The case examples are descriptive and scenario-specific. They do not provide quantified error rates, measured trust changes, or statistical comparisons across product versions. The evidence is useful for identifying mechanisms and design patterns, but it should not be read as a universal measurement of AI product reliability.

Evidence summary
Well-supported claims
  • In the Callsign fraud detection case, similar transactions could be handled differently because rules existed without a policy-level object governing their interaction.
  • In the Puraite AI systematic review case, uniform presentation of AI decisions made confidence variation invisible to users.
  • In the Veecle automotive embedded IDE case, users experienced AI features as contextless because the interface did not communicate what context the AI was using.
  • In the Typewise AI keyboard case, transition-period inconsistency came from users moving between familiar native-keyboard behaviour and a new interaction model.
Client-reported or less-verified claims
  • AI-enabled products can have acceptable aggregate performance while behaving inconsistently in edge cases, unusual inputs, or contexts outside the model's designed parameters.

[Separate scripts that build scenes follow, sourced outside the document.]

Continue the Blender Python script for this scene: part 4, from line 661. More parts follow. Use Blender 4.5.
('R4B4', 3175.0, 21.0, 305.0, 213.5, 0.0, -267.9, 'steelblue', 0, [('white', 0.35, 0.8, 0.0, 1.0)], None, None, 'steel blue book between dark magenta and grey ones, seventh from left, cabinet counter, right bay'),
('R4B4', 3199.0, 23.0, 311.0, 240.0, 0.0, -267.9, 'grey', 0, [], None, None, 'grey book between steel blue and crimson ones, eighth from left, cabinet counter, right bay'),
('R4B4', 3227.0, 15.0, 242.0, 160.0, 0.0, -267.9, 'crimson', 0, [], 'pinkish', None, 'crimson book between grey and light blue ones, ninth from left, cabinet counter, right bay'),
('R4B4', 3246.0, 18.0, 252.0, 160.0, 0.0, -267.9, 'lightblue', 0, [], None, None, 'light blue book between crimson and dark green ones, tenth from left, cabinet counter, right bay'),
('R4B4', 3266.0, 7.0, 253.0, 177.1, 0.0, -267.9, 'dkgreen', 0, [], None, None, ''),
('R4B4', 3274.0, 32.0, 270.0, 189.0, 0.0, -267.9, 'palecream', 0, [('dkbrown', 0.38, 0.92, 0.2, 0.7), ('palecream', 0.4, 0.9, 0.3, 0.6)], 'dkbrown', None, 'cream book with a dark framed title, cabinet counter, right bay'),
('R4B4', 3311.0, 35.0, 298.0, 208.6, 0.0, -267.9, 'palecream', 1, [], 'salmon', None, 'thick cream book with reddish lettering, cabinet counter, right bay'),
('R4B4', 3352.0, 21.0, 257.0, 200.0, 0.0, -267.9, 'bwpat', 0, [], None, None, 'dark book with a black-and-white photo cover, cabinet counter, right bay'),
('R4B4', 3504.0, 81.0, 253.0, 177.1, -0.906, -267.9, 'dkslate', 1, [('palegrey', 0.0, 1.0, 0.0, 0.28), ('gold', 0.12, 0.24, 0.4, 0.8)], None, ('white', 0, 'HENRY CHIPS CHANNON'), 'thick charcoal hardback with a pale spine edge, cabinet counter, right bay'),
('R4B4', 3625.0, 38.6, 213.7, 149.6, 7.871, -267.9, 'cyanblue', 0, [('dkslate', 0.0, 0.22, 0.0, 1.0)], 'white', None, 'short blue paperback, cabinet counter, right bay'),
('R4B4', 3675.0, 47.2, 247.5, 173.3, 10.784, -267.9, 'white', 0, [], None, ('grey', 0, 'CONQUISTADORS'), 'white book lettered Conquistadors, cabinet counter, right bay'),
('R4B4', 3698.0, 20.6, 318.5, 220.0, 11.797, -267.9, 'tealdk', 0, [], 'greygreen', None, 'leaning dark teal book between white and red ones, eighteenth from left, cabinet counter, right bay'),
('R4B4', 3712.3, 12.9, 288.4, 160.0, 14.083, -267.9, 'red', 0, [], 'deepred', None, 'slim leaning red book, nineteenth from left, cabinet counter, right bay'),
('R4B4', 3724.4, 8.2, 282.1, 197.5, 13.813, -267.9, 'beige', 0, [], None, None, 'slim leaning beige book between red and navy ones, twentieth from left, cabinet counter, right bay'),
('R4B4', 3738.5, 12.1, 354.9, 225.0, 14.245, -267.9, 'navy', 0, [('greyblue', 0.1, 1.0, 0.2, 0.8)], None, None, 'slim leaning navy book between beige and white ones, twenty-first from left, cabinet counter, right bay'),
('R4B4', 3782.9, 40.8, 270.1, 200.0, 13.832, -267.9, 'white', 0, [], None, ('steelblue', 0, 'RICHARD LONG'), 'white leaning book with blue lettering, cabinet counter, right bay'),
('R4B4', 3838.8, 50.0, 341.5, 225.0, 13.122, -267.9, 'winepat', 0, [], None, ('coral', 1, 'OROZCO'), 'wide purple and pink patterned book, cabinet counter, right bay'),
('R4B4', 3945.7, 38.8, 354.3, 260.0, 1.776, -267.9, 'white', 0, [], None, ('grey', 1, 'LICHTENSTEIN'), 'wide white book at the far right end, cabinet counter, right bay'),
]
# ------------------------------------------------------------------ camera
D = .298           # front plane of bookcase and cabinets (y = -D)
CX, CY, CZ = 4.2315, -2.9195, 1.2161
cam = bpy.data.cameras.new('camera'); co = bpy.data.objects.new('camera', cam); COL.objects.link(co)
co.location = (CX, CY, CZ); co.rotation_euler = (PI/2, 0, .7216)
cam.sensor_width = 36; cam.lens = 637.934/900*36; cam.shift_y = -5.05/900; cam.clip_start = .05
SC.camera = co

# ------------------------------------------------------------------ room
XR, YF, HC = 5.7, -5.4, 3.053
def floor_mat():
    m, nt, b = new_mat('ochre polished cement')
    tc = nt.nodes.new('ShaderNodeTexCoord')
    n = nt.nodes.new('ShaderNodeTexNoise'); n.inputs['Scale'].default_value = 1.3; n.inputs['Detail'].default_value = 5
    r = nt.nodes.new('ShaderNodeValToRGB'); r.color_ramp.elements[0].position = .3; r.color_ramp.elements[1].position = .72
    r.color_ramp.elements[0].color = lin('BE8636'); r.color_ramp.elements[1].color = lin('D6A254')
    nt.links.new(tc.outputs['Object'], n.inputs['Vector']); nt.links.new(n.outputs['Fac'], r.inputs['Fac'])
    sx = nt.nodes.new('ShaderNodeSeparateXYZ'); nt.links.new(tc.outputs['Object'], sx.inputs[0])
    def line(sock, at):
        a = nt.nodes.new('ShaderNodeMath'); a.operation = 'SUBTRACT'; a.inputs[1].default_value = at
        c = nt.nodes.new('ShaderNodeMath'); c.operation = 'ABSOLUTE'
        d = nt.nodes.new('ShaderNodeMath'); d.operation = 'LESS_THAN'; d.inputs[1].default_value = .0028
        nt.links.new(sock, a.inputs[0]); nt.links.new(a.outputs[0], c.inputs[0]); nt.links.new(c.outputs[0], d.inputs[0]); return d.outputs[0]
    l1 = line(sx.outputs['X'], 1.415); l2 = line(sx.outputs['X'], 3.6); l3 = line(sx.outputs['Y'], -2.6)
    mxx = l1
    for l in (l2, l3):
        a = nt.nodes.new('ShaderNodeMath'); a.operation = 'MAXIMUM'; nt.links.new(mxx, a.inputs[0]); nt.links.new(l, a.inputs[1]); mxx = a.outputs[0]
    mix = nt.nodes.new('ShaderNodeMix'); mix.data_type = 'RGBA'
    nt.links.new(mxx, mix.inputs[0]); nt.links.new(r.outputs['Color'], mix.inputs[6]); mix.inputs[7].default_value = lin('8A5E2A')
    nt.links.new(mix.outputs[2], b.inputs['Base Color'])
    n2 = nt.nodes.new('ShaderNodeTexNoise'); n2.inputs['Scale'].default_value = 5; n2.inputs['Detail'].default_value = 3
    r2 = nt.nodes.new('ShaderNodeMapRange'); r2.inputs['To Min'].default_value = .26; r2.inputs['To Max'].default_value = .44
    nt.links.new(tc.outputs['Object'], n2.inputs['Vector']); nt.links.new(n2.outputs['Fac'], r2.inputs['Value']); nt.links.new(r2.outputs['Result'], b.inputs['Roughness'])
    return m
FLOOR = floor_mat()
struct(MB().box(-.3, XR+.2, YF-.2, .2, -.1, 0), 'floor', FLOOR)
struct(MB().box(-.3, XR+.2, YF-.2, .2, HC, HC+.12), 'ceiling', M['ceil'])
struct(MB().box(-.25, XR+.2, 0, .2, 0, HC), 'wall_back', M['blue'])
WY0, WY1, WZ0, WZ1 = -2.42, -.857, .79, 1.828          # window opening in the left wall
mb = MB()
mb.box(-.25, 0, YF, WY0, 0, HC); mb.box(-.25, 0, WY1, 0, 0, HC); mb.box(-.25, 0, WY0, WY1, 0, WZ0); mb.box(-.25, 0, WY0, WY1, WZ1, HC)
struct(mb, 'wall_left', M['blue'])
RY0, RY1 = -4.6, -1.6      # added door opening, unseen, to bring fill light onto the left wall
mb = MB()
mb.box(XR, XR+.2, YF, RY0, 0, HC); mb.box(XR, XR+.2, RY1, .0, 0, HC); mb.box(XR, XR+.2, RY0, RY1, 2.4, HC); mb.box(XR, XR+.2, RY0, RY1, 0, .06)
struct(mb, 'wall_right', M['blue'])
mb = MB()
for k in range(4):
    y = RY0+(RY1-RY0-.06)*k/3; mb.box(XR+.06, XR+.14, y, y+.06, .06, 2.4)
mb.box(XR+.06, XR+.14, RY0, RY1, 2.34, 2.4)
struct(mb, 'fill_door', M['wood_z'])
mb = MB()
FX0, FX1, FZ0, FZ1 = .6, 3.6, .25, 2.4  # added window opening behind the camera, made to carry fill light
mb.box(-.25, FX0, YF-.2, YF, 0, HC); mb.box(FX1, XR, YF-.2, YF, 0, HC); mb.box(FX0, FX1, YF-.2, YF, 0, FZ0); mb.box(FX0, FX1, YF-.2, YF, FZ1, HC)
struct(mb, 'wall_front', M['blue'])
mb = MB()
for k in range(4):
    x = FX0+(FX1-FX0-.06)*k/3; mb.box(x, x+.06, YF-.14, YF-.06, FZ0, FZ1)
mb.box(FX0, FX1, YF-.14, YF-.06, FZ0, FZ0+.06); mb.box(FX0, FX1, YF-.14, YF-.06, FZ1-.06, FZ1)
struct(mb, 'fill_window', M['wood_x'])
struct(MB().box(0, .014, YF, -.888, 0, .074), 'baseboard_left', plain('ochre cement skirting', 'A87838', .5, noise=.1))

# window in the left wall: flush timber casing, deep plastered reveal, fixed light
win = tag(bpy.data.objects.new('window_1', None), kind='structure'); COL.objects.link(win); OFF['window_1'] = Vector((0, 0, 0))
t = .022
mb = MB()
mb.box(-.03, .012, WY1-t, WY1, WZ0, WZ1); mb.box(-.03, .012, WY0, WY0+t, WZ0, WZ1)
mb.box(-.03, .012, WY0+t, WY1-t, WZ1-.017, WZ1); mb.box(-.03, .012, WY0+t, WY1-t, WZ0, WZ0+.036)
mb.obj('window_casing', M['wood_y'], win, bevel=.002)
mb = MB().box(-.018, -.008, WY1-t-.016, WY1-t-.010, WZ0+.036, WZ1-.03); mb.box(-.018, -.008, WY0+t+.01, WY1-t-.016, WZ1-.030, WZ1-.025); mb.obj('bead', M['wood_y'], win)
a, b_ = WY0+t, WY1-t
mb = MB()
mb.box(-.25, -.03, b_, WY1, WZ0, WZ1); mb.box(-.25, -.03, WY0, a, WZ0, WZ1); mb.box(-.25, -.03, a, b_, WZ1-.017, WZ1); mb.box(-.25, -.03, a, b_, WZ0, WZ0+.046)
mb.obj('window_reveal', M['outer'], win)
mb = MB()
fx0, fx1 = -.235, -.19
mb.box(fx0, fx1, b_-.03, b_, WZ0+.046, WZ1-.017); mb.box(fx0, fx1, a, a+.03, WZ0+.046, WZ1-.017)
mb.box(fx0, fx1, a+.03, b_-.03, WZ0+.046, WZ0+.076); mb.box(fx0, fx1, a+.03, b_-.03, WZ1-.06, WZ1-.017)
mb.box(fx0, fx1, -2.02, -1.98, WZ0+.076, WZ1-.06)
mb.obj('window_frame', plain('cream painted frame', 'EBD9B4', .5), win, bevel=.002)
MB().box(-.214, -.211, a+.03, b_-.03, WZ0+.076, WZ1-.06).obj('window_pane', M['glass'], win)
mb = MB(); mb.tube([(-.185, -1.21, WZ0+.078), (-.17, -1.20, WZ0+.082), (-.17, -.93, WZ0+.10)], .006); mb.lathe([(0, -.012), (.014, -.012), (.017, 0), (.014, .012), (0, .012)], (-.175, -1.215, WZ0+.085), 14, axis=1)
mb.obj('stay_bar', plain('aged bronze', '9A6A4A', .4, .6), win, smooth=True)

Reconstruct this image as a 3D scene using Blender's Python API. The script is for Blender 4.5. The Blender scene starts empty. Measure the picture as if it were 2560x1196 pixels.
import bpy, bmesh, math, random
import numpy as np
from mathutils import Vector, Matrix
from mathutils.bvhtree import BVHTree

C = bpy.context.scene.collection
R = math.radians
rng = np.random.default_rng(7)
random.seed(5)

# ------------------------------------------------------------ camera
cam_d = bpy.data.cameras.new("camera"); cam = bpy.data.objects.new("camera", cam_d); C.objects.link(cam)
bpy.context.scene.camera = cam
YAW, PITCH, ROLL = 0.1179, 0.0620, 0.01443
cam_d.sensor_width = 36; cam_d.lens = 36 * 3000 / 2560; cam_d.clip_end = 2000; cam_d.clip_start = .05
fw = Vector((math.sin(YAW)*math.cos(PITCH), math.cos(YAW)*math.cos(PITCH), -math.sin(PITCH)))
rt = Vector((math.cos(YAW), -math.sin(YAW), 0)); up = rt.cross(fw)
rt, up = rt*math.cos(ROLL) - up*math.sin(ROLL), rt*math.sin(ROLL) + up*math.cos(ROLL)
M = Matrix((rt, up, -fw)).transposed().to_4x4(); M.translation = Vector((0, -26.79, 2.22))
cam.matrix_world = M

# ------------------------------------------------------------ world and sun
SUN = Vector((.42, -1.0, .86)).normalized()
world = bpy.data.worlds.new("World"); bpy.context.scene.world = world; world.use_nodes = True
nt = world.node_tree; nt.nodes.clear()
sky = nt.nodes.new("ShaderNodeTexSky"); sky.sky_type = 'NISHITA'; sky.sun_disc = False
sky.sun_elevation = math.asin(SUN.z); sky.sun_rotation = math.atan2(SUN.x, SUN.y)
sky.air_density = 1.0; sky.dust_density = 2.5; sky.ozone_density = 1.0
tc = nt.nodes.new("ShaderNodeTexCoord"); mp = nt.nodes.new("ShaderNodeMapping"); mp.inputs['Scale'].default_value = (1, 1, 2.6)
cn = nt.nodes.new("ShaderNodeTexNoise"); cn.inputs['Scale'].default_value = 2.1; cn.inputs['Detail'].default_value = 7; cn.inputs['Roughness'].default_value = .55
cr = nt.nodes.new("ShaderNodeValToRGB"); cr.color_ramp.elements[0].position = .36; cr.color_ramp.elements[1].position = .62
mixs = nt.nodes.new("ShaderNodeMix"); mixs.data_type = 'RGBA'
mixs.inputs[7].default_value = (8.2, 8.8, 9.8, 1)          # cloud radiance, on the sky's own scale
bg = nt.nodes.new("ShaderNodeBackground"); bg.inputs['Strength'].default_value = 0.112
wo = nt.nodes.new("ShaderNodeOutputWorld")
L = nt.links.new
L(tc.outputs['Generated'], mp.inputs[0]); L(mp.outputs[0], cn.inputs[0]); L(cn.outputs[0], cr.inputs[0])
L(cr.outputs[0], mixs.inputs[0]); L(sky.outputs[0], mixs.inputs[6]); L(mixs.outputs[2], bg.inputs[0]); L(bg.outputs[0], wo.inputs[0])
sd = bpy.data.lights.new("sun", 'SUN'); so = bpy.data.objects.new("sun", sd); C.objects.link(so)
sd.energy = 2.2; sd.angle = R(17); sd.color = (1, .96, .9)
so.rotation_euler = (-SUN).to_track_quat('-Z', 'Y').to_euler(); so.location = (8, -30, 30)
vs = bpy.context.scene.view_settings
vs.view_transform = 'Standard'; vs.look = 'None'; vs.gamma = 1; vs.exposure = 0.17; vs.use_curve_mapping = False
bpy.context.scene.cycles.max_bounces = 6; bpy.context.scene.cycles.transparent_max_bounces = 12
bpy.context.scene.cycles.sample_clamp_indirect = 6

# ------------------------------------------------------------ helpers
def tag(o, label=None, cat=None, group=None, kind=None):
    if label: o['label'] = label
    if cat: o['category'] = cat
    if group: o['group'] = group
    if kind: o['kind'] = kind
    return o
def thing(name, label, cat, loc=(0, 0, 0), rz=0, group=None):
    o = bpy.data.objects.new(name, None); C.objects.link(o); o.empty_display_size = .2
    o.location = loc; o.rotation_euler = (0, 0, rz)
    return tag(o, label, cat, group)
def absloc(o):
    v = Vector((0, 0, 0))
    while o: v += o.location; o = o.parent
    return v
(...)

  • Behavioural inconsistency erodes trust by preventing users from forming a stable expectation of when to trust or scrutinise AI output.
  • Common drivers of AI product inconsistency include absent behavioural requirements, invisible context sensitivity, unmanaged edge cases, confidence uniformity, and uncommunicated behavioural drift.
Limitations
  • The documented evidence is descriptive and does not provide quantified error rates, measured trust changes, or statistical comparisons across product versions.
  • The case examples show mechanisms of inconsistency in specific products and should not be generalised as proof that all AI product inconsistency has the same cause.
  • The situation distinguishes behavioural inconsistency from adjacent situations, but overlap remains possible when hidden uncertainty, undefined behavioural requirements, and poor product behaviour occur together.